• CHALLENGE
Gather all lines in the records below that include the word "pixels".

___ DATA SHOWN

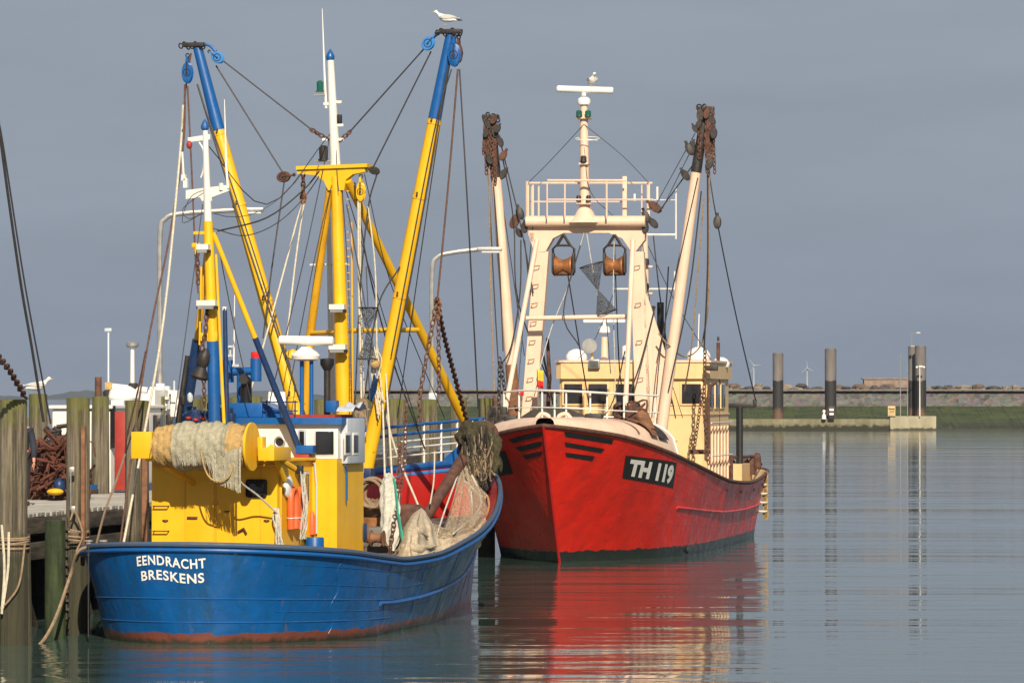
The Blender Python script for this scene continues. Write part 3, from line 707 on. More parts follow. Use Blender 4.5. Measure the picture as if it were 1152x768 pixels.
# ---- net drum across the stern
YD = .95
a = bx(176, 503, YD); c = bx(283, 501, YD); zc = (a.z+c.z)/2; a.z = c.z = zc
nd = MB().tube([a, c], .10, 12).build('net_drum', M['yellow'], blue)
for q, off in ((c, .0),):
    MB().cyl(q+Vector((off-.015, 0, 0)), q+Vector((off+.02, 0, 0)), .395, n=40).build('flange', M['yellow'], nd)
MB().box(a+Vector((-.22, .05, .02)), (.36, .34, .44), .015).build('drum_motor_housing', M['yellow'], nd)
MB().box(c+Vector((.16, .05, 0)), (.09, .2, .32), .02).build('bearing', M['yellow'], nd)
MB().box(c+Vector((.28, .35, -.12)), (.28, .9, .22), .02).build('bracket', M['yellow'], nd)
for q in (a+Vector((.12, .05, -.3)), c+Vector((.2, .1, -.05))):
    MB().tube([q, q+Vector((.25, .78, -.32))], .05, 8).build('brace', M['yellowworn'], nd)
MB().tube([c+Vector((.3, .1, .0)), c+Vector((.3, .8, -.55))], .05, 8).build('brace', M['yellow'], nd)
# net wound round the drum (a thing of its own)
L = c.x-a.x
nt_ = thing('fishing_net', 'grey green trawl net wound round the yellow stern drum with strands hanging down', 'fishing net', BL.M @ a)
T = BL.M
def fnet(u, v):
    x = a.x+.03+(L-.06)*v; r = .30+.06*math.sin(min(1, v*4)*math.pi/2)*math.sin(min(1, (1-v)*5)*math.pi/2)
    r += .006*math.sin(v*90)+.012*math.sin(v*23+2*u)+.010*math.sin(v*37+9*math.sin(2*math.pi*u))
    if .22 < v < .80: r += .03+.008*math.sin(40*v)
    an = 2*math.pi*u; return Vector((x, YD+r*math.cos(an), zc+r*math.sin(an)*1.02))
mb = MB().grid(fnet, 40, 120, True)
for i, f in enumerate(mb.f):
    v = (i//40)/119; mb.m[i] = 1 if (v < .22 or v > .80) else 0
def wld(mb, t): 
    mb.xf(Matrix.Translation(-t.location) @ BL.M); return mb
wld(mb, nt_).build('wound_net', [M['netgrey'], M['nettan']], nt_)
rn = random.Random(12); mb = MB()
for k in range(300):          # strands over the wound part
    x0_ = a.x+.05+(L-.1)*rn.random(); x1_ = x0_+rn.uniform(-.12, .12); a0 = rn.uniform(.2, 1.2)*math.pi; a1 = a0+rn.uniform(.5, 1.3)
    pts = []
    for i in range(9):
        t = i/8; an = a0+(a1-a0)*t; v = ((x0_+(x1_-x0_)*t)-a.x)/L
        r = .315+(.045 if .22 < v < .8 else .01)+.012*math.sin(7*t+k); pts.append(Vector((x0_+(x1_-x0_)*t+.01*math.sin(5*t+k), YD+r*math.cos(an), zc+r*math.sin(an))))
    mb.mi = 1 if not (a.x+.22*L < x0_ < a.x+.8*L) else (2 if rn.random() < .12 else 0)
    mb.tube(pts, rn.uniform(.003, .007), 4, False)
wld(mb, nt_).build('twine', [M['netgrey'], M['nettan'], M['netwhite']], nt_, smooth=False)
mb = MB()
for k in range(260):          # hanging fringe and slack tail gathering towards the tail rope
    x0_ = a.x+L*rn.uniform(.28, .96); dq = (x0_-a.x)/L
    drop = (.20+.55*max(0, dq-.35)*rn.uniform(.5, 1.1)) if dq > .6 else rn.uniform(-.02, .10)
    tx = x0_+rn.uniform(-.03, .05)
    if dq > .6: tx = x0_+(c.x-.1-x0_)*.45*rn.random()
    y0_ = YD-.36; pts = [Vector((x0_, y0_+.03, zc-.0)), Vector((x0_, y0_-.0, zc-.12)), Vector(((x0_+tx)/2, y0_+.01, zc-.2-drop*.4)), Vector((tx, y0_+.03, zc-.22-drop))]
    mb.mi = 0 if rn.random() < .8 else 1
    mb.tube(smoothpath(pts, 3), rn.uniform(.003, .007), 4, False)
wld(mb, nt_).build('hanging_strands', [M['netgrey'], M['netwhite']], nt_, smooth=False)
p0 = bx(225, 500, YD-.38); p1 = bx(248, 541, YD-.40); p2 = bx(262, 520, YD-.38)
wld(MB().tube(smoothpath([p0, bx(229, 522, YD-.4), bx(236, 537, YD-.4), p1, bx(258, 535, YD-.4), p2], 5), .014, 6), nt_).build('rope_loop', M['nettan'], nt_)
wld(MB().tube(smoothpath([bx(262, 520, YD-.38), bx(270, 541, YD-.2), bx(290, 557, 1.2), bx(312, 577, 1.6)], 5), .016, 6), nt_).build('tail_rope', M['netwhite'], nt_)
p = bx(312, 577, 1.65); b = MB()
for k in range(7): b.tube(smoothpath([p+Vector((rn.uniform(-.05, .05), -.02, .08)), p+Vector((rn.uniform(-.06, .08), -.05, -.1)), p+Vector((rn.uniform(-.02, .12), -.03, -.5)), p+Vector((rn.uniform(0, .12), 0, -.55-rn.uniform(0, .1)))], 4), .016, 5)
wld(b, nt_).build('rope_hank', M['netwhite'], nt_)

# ---- aft tripod mast
YM = 2.35
mb = MB()
def seg(b, u0, v0, u1, v1, y, r0, r1=None, n=14, y1=None): return b.cyl(bx(u0, v0, y), bx(u1, v1, y if y1 is None else y1), r0, r1, n)
am = seg(MB(), 241.5, 478, 239.5, 384, YM, .105, .10).build('aft_mast', M['blue'], blue)
seg(MB(), 239.5, 384, 234, 249, YM, .095, .080).build('yellow_section', M['yellowmast'], am)
seg(MB(), 234, 249, 231, 147, YM, .068, .045).build('white_section', M['white'], am)
p = bx(230.5, 147, YM); MB().lathe([(.035, 0), (.065, .03), (.07, .07), (.045, .14), (.0, .2)], p).build('finial', M['blue'], am)
a = bx(209, 219, YM); c = bx(257, 212, YM); MB().prism([bx(209, 214, YM), bx(257, 208, YM), bx(257, 215, YM), bx(238, 222, YM), bx(238, 226, YM), bx(227, 226, YM), bx(225, 222, YM), bx(209, 224, YM)], (0, .06, 0)).build('crosstree', M['white'], am)
b = MB(); b.prism([bx(211, 155, YM), bx(236, 151, YM), bx(236, 157, YM), bx(212, 160, YM)], (0, .05, 0)); b.box(bx(209, 206, YM), (.07, .07, .16)); b.box(bx(207, 200, YM), (.07, .07, .10)); b.tube([bx(205, 171, YM), bx(207, 205, YM)], .02, 6); b.tube([bx(249, 214, YM), bx(249, 206, YM)], .04, 6)
b.tube(smoothpath([bx(224, 160, YM), bx(229, 170, YM), bx(229, 190, YM), bx(226, 200, YM)], 4), .015, 6)
b.build('aerial_bracket', M['white'], am)
b = MB().tube([bx(256.5, 212, YM), bx(254.5, 187, YM), bx(252.5, 112, YM)], [.022, .02, .006], 6); b.build('whip_aerial', M['plastic'], am)
b = MB().ball(bx(213, 163, YM), (.05, .05, .07)); b.build('red_lantern', M['reddeck'], am)
l1 = seg(MB(), 236, 256, 222, 382, YM+.1, .05, .055, y1=YM+.6).build('back_stay_leg', M['yellowworn'], am)
seg(MB(), 222, 382, 207, 477, YM+.6, .085, .10, y1=YM+.9).build('blue_leg_section', M['navy'], l1)
seg(MB(), 211, 400, 200, 476, YM+.3, .04, .045).build('dark_pipe', M['darkmetal'], l1)
l2 = seg(MB(), 240, 262, 287, 380, YM, .042, .046, y1=2.8).build('front_stay_leg', M['yellow'], am)
seg(MB(), 287, 380, 337, 506, 2.8, .052, .058, y1=3.45).build('blue_leg_section', M['navy'], l2)
p = bx(341, 504, 3.45); MB().box(p+Vector((.05, 0, -.02)), (.30, .2, .14), .015).build('foot_block', M['blue'], l2)
MB().box(p+Vector((0, 0, -.16)), (.26, .2, .12), .01).build('foot_base', M['reddeck'], l2)
p = bx(307, 508, 3.2); MB().box(p, (.16, .2, .10), .01).build('foot_base', M['reddeck'], blue)
seg(MB(), 226.5, 300, 224.5, 388, YM, .018).build('ladder_pipe', M['yellow'], am)
seg(MB(), 243, 286, 252, 476, YM-.12, .022, .03).build('ladder_pipe', M['yellow'], am)
seg(MB(), 253, 347, 255, 476, YM+.2, .035, .05).build('side_pipe', M['navy'], am)
b = MB(); b.box(bx(253, 347, YM+.2), (.06, .06, .06)); b.tube([bx(263, 412, 3.4), bx(264, 332, 3.4)], [.016, .007], 6); b.build('whip_aerial', M['plastic'], am)
b = MB(); b.cyl(bx(259, 391, 3.4), bx(259, 388.5, 3.4), .07); b.tube([bx(259, 402, 3.4), bx(259, 391, 3.4)], .02, 6); b.box(bx(266, 411, 3.4), (.12, .1, .04)); b.box(bx(258, 400, 3.4), (.12, .1, .04)); b.build('gps_aerial', M['greywhite'], am)
def flood(u, v, y, par, wd=.30, tilt=0):
    p = bx(u, v, y); b = MB().prism([p+Vector((-wd/2, -.16, 0)), p+Vector((wd/2, -.16, 0)), p+Vector((wd/2-.03, .1, 0)), p+Vector((-wd/2+.03, .1, 0))], (0, 0, .09))
    b.mi = 1; b.prism([p+Vector((-wd/2, -.165, -.055)), p+Vector((wd/2, -.165, -.055)), p+Vector((wd/2, .0, -.055)), p+Vector((-wd/2, .0, -.055))], (0, 0, .052)); b.mi = 2; b.box(p+Vector((0, -.172, -.03)), (wd*.85, .01, .05))
    return b.build('floodlight', [M['white'], M['black'], M['steel']], par)
flood(231, 281, YM-.12, am, .20); flood(235, 344, YM-.15, am, .33)
MB().box(bx(228, 262, YM), (.28, .12, .05)).build('bracket', M['yellow'], am); b = MB(); b.box(bx(221, 276, YM), (.14, .1, .08), .02); b.cyl(bx(221, 274, YM), bx(221, 286, YM), .05, .03); b.build('bell_horn', M['yellow'], am); MB().box(bx(236, 379, YM), (.3, .14, .14), .02).build('bracket', M['yellow'], am)
b = MB().lathe([(.03, .2), (.10, .1), (.11, -.02), (.07, -.12), (.16, -.28), (.12, -.33), (.03, -.30)], bx(229, 405, YM-.1), (.25, 0, 1), 16); b.build('hanging_block', M['darkmetal'], am)
b = MB(); b.chain([bx(233, 345, YM-.15), bx(231, 376, YM-.15), bx(227, 392, YM-.15)], .11, .014); b.build('chain', M['rust'], am); MB().chain([bx(229, 418, YM-.1), bx(230, 460, YM-.1)], .10, .013).build('chain', M['rust'], am)
rn = random.Random(3); b = MB()
for k in range(9): b.tube(smoothpath([bx(236, 212, YM), bx(215+rn.uniform(-14, 8), 228+rn.uniform(-8, 18), YM), bx(205+rn.uniform(0, 20), 245+rn.uniform(-10, 8), YM), bx(228, 240, YM)], 5), .006, 4) if k < 2 else None
b.tube(smoothpath([bx(240, 257, YM), bx(275, 265, YM), bx(310, 252, YM+3), bx(340, 225, 8.6), bx(365, 190, 8.7)], 6), .009, 5); b.tube(sag(bx(240, 240, YM), bx(344, 190, 8.6), .35), .006, 4)
b.build('cable', M['wire'], am)
for k, (u, v) in enumerate([(206, 455), (214, 452), (236, 462), (247, 455)]):
    MB().lathe([(.03, 0), (.05, .04), (.05, .12), (.02, .16)], bx(u, v, 2.6)).build('deck_lamp', M['greywhite'] if k % 2 else M['darkmetal'], blue)

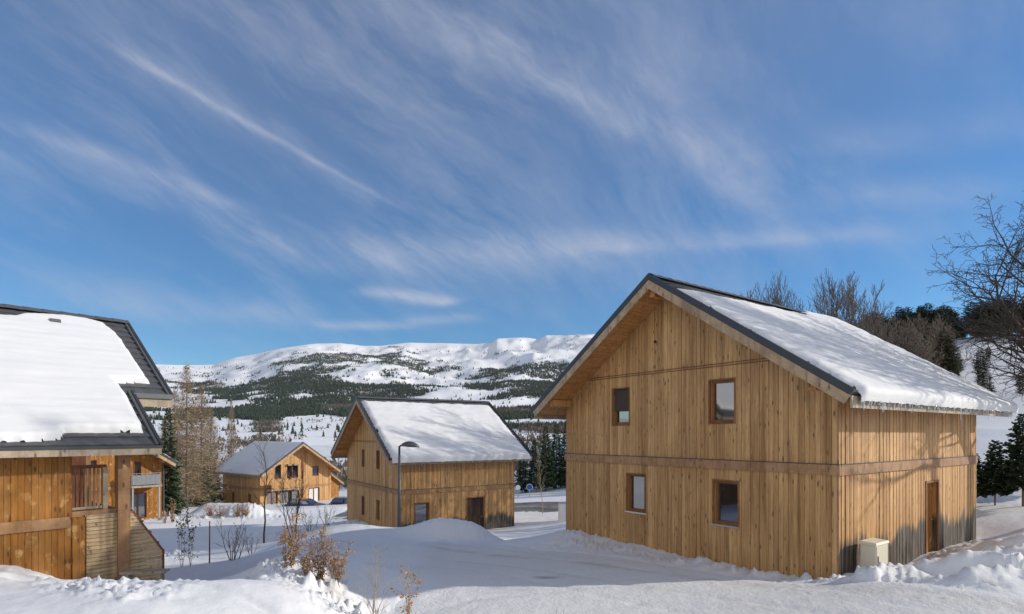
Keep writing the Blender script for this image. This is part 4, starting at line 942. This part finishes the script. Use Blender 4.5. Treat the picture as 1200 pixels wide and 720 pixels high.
# ------------------------------------------------------------------ vegetation generators
def branch_tree(name, H, r0, levels, seed, spread=.9, trunk_frac=.25, up=.25, sides=(7,5,4,3), counts=(14,8,6,4), lens=(.5,.42,.4,.4), material=None, twist=.16, multi=1, lean=0, forkz=None, tip=.004):
    rnd = random.Random(seed); trunk = MB(); crown = MB()
    def grow(p, d, L_, r, lev):
        n = 7 if lev == 0 else (5 if lev == 1 else 3); pts = [Vector(p)]; rad = [r]; d = Vector(d).normalized(); dirs = [d.copy()]
        for i in range(n):
            tw = twist*(.5 if lev == 0 else 1.2)
            d = (d + Vector((rnd.gauss(0,tw), rnd.gauss(0,tw), rnd.gauss(0,tw)*.6 + up*(.3 if lev else .12)))).normalized()
            pts.append(pts[-1] + d*(L_/n)); rad.append(max(tip, r*(1-(i+1)/n*(.82 if lev == 0 else .75)))); dirs.append(d.copy())
        (trunk if lev == 0 else crown).tube(pts, rad, sides[min(lev,3)], cap=False)
        if lev >= levels: return
        c = counts[lev]
        for k in range(c):
            u = (trunk_frac + (1-trunk_frac)*((k+rnd.random())/c)) if lev == 0 else (.2+.8*((k+rnd.random())/c))
            f = u*n; i = min(int(f), n-1); q = pts[i].lerp(pts[i+1], f-i); dd = dirs[i]
            az = k*2.4 + rnd.random()*1.2; a = dd.cross(Vector((0,0,1)) if abs(dd.z) < .95 else Vector((1,0,0))).normalized(); bb = dd.cross(a)
            ang = spread*rnd.uniform(.65,1.15)*(1.0 if lev else (1.1-.45*u))
            nd = dd*math.cos(ang) + (a*math.cos(az)+bb*math.sin(az))*math.sin(ang)
            ll = L_*lens[lev]*rnd.uniform(.6,1.15)*((1.15-.65*u) if lev == 0 else (1.1-.4*u))
            rr_ = rad[i]*(.55 if lev == 0 else .6); grow(q, nd, ll, max(tip, min(rr_, ll*.028+.003)), lev+1)
    for m in range(multi):
        a = 2*math.pi*m/max(1,multi)+rnd.random(); sp_ = 0 if multi == 1 else rnd.uniform(.12,.38)
        grow((.08*math.cos(a)*(multi>1), .08*math.sin(a)*(multi>1), -.3), (math.cos(a)*sp_+lean, math.sin(a)*sp_, 1), H*(1 if multi == 1 else rnd.uniform(.7,1.05)), r0, 0)
    return trunk.mesh('trunk', material, True), crown.mesh('branches', material, True)
def conifer_mesh(H, R, seed, n=60, bare=False, low=.08, dens=1.0, droop=.25, material=None, rnd_crown=False):
    rnd = random.Random(seed); tr = MB(); tr.tube([(0,0,-.4),(0,0,H*.5),(0,0,H)], [H*.009+.015, H*.006+.012, .01], 7)
    fo = MB()
    for k in range(n):
        u = low + (1-low)*((k+rnd.random()*.8)/n); z = H*u; az = k*2.399 + rnd.uniform(-.3,.3)
        ll = (R*(1-u)**.85*rnd.uniform(.6,1.15) if not rnd_crown else R*math.sin(math.pi*min(1,(u-low)/(1-low)*.86+.14))**.6*rnd.uniform(.55,1.1)) + .12; dr = droop*(1-u*.9) + rnd.uniform(-.1,.1)
        ca, sa = math.cos(az), math.sin(az); dx = Vector((ca, sa, -dr+ .15*u)); pp = Vector((0,0,z)); sd_ = Vector((-sa, ca, 0))
        fo.tube([pp, pp+dx*ll*.55, pp+dx*ll+Vector((0,0,.10*ll))], [.012+.006*ll,.008+.003*ll,.004], 3, cap=False)
        m = int((10+16*ll/R)*dens)
        for j in range(m):
            f = .12 + .88*(j+rnd.random())/m; q = pp + dx*ll*f + Vector((0,0,.10*ll*f*f)); s = rnd.choice((-1,1))
            tl = ll*(1.05-f)*.55*rnd.uniform(.5,1.1)+.06+.008*H; dv = (sd_*s*rnd.uniform(.6,1) + dx*rnd.uniform(.3,.9) + Vector((0,0,rnd.uniform(-.75,.55)))).normalized()
            if bare:
                q = q + Vector((0,0,rnd.gauss(0,.05*R))); e = q + dv*tl*1.0; wv_ = Vector((rnd.gauss(0,1),rnd.gauss(0,1),rnd.gauss(0,1))).normalized()*(.010+.0009*H)
                fo.add([q-wv_, q+wv_, e], [(0,1,2)])
            else:
                e = q + dv*tl; wv_ = (dx.cross(dv)).cross(dv).normalized()*tl*rnd.uniform(.16,.28) + Vector((0,0,rnd.uniform(-.04,.04)))
                fo.add([q, (q+e)/2+wv_, e+Vector((0,0,-.04*tl)), (q+e)/2-wv_], [(0,1,2,3)])
    return tr.mesh('trunk', M_bark2), fo.mesh('crown', material)
def bush_mesh(H, R, seed, stems=7, leaves=500, material=None, lw=.05, bark=None):
    rnd = random.Random(seed); st = MB(); lf = MB(); tips = []
    for k in range(stems):
        az = rnd.uniform(0,6.28); sp_ = rnd.uniform(.05,1)*R; hh = H*rnd.uniform(.55,1.05); pts = []
        b0 = Vector((rnd.gauss(0,.07*R), rnd.gauss(0,.07*R), -.25))
        for i in range(6):
            u = i/5; pts.append(b0 + Vector((math.cos(az)*sp_*u**1.2+rnd.gauss(0,.03), math.sin(az)*sp_*u**1.2+rnd.gauss(0,.03), (hh+.25)*u)))
        st.tube(pts, [.014,.012,.010,.007,.005,.002], 5, cap=False)
        for j in range(9):
            u = rnd.uniform(.25,1.0); i = min(int(u*5),4); q = pts[i].lerp(pts[i+1], u*5-i); dv = Vector((rnd.gauss(0,1),rnd.gauss(0,1),rnd.uniform(.1,1.0))).normalized()*rnd.uniform(.12,.34)*(H/1.3)
            st.tube([q, q+dv*.6, q+dv+Vector((0,0,.03))], [.005,.004,.0015], 3, cap=False); tips.append((q, dv))
        tips += [(pts[i], pts[i+1]-pts[i]) for i in range(1,5)]
    for j in range(leaves):
        q, dv = rnd.choice(tips); c = q + dv*rnd.uniform(.15,1.05) + Vector((rnd.gauss(0,.03),rnd.gauss(0,.03),rnd.gauss(0,.03)-.02))
        a = Vector((rnd.gauss(0,1),rnd.gauss(0,1),rnd.gauss(-.5,.8))).normalized(); bb = a.cross(Vector((rnd.gauss(0,1),rnd.gauss(0,1),rnd.gauss(0,1)))).normalized(); s = lw*rnd.uniform(.6,1.3)
        fold = a.cross(bb)*s*.3
        lf.add([c, c+a*s*.5+bb*s*.33+fold, c+a*s*1.1, c+a*s*.5-bb*s*.33+fold], [(0,1,2),(0,2,3)])
    return st.mesh('stems', bark or M_bark2, True), (lf.mesh('leaves', material) if leaves else None)
def plant(name, label, cat, loc, meshes, names, rot=0, scale=1, group=None):
    t = thing(name, label, cat, loc, rot, group); t.scale = (scale,)*3 if not hasattr(scale,'__len__') else scale
    for me, nm in zip(meshes, names):
        if me is not None: link(nm, me, t)
    return t
TB = ('trunk','branches'); TC = ('trunk','crown'); SL = ('stems','leaves')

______

• TASK SOLUTION
The Blender Python script for this scene continues. Write part 3, from line 707 on. More parts follow. Use Blender 4.5. Measure the picture as if it were 1152x768 pixels.
Keep writing the Blender script for this image. This is part 4, starting at line 942. This part finishes the script. Use Blender 4.5. Treat the picture as 1200 pixels wide and 720 pixels high.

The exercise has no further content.